Whatever the preferred approach, recent ransomware incidents have highlighted the advantages of preparation. Putting in place relevant agreements with legal, forensics, communications, negotiation, and other key vendors in advance—and under privilege as appropriate—is proving a particularly important best practice for managing legal risk in ransomware incidents. By selecting the structure that will work best for the company in advance, an incident response team can save itself valuable time and focus during an actual incident, allowing it to deliver a more effective and efficient response to the crisis.

Confirming Escalation Paths to Company Leadership

Recent significant ransomware incidents have highlighted the critical role that company leadership plays in managing a successful response. Among other critical decisions, ransomware incidents may require executives to:

  • Decide whether and how the company should disclose the incident to employees, regulators, investors, customers, and other counterparties;
  • Assess whether it is necessary to update the board of directors;
  • Consider whether to pay the ransom; and
  • Determine how to balance containment and remediation of the incident with moving business forward.

Given recent tactics of ransomware groups, executives must also be mindful that a threat actor’s extortion tactics can include making direct and threatening phone calls (to employees or customers) and exposing information on the internet prematurely.

Under these circumstances, companies can benefit from ensuring that their incident response plans and procedures provide for timely and appropriate escalation of key decisions to company leaders. Striking the right balance can be more art than science: senior executives should not be pulled into every incident or expected to approve every incident-related decision.
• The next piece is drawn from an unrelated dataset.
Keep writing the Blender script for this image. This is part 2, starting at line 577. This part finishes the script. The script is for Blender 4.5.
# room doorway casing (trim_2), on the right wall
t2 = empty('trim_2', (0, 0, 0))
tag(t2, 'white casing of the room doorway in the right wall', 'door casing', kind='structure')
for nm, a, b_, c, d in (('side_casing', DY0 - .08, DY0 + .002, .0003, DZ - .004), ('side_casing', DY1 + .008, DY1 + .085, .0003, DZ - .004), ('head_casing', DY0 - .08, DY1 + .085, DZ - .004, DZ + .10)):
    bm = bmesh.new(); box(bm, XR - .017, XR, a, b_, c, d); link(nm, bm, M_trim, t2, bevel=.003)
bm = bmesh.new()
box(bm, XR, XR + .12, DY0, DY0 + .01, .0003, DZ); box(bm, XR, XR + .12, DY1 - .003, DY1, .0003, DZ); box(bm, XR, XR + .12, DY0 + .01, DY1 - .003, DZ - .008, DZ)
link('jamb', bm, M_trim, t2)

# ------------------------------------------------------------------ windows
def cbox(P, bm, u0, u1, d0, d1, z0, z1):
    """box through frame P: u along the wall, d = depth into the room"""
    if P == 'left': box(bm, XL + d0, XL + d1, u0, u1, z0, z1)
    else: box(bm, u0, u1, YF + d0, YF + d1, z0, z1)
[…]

At the same time, substantial incidents raise strategic questions and determining when to escalate an incident is a key factor in ensuring a successful response. Legal teams often play an important role in striking the right balance for these situations, depending on the company’s specific culture and leadership style. Tabletop exercises can provide good opportunities to fine-tune the company’s approach on this front.

* * * * *

There are no silver bullets to neutralize sophisticated cyber actors like Scattered Spider, but maintaining a comprehensive, risk-based cybersecurity program remains the best tool for reducing cyber risks. Putting in place appropriate technical and administrative controls, providing appropriate training, ensuring effective oversight, and being prepared to respond effectively and efficiently when an incident occurs all play important roles. Understanding recent trends in attacks and the demands they put on response teams also can help companies fine-tune their risk-based cybersecurity programs.

 


 

1 As of writing, CISA 2015 will sunset on September 30, 2025, unless renewed by Congress.